A Palais-Smale Approach to Semilinear Elliptic Equations in Unbounded Domains

• Main Authors: Chiau-Ing Lin, 林巧瑩
• Other Authors: Hwai-Chiaun Wang
• Format: Others
• Language: en_US
• Published: 1999
• Online Access: http://ndltd.ncl.edu.tw/handle/54217823784878345220

碩士 === 國立清華大學 === 數學系 === 87 === Chen-Lee-Wang [CLW], Chen-Wang [CW], and Lien-Tzeng-Wang [LTW] asserted the existence of a ground state solution of equation (UD) in interior flask domains $\Bbb D_s^r$ : there exists $s_0>0$ such that the index $\alpha (\Bbb D_s^r)$ admits a ground state solution if $s>s_0$, but $\alpha (\Bbb D_s^r)$ does not admit any ground state solution if $s<s_0.$ Is the Esteban-Lions domain $\Bbb D_r^r$ sharp for the existence of solutions: $s_0=r$? In this article, we answer this question partially: there exists a ground state solution of equation (UDf) in a flat interior flask domain : the Esteban-Lions domain $\Bbb S_0^r$ by adding an arbitrary small width but sufficient long corridor.

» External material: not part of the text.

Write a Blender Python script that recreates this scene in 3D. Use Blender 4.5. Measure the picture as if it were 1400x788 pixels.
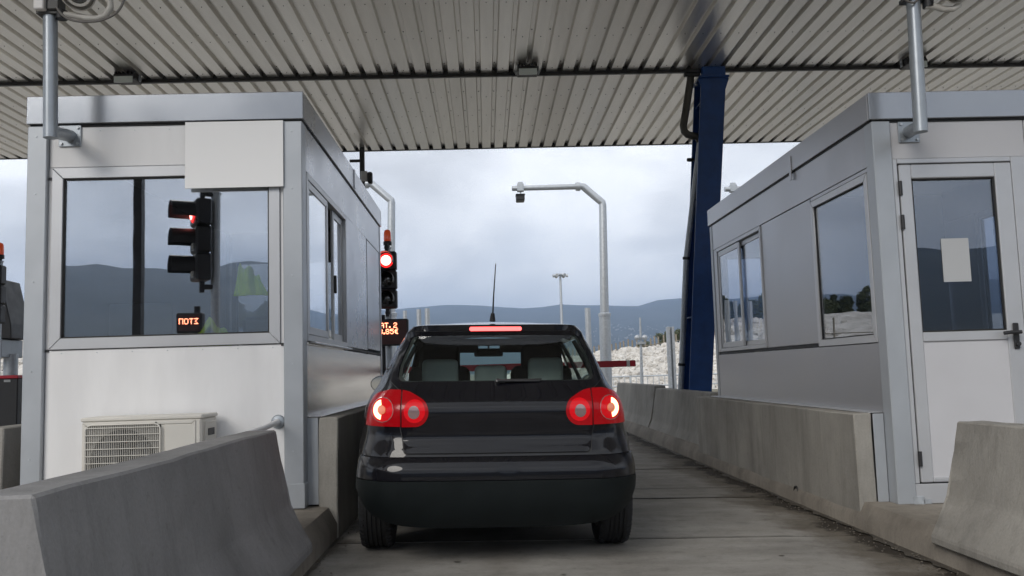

In order to assert our main result, we establish an index comparison criterion: if $\alpha (\Omega) <\alpha (\tilde \Omega_n)$ for some $n$, then there is a ground state solution of equation (UDf) in $\Omega$. We also establish the asymptotic behavior and the symmetry of each solution of equation (UDf) in the interior flask domain $\Bbb D_s^r$.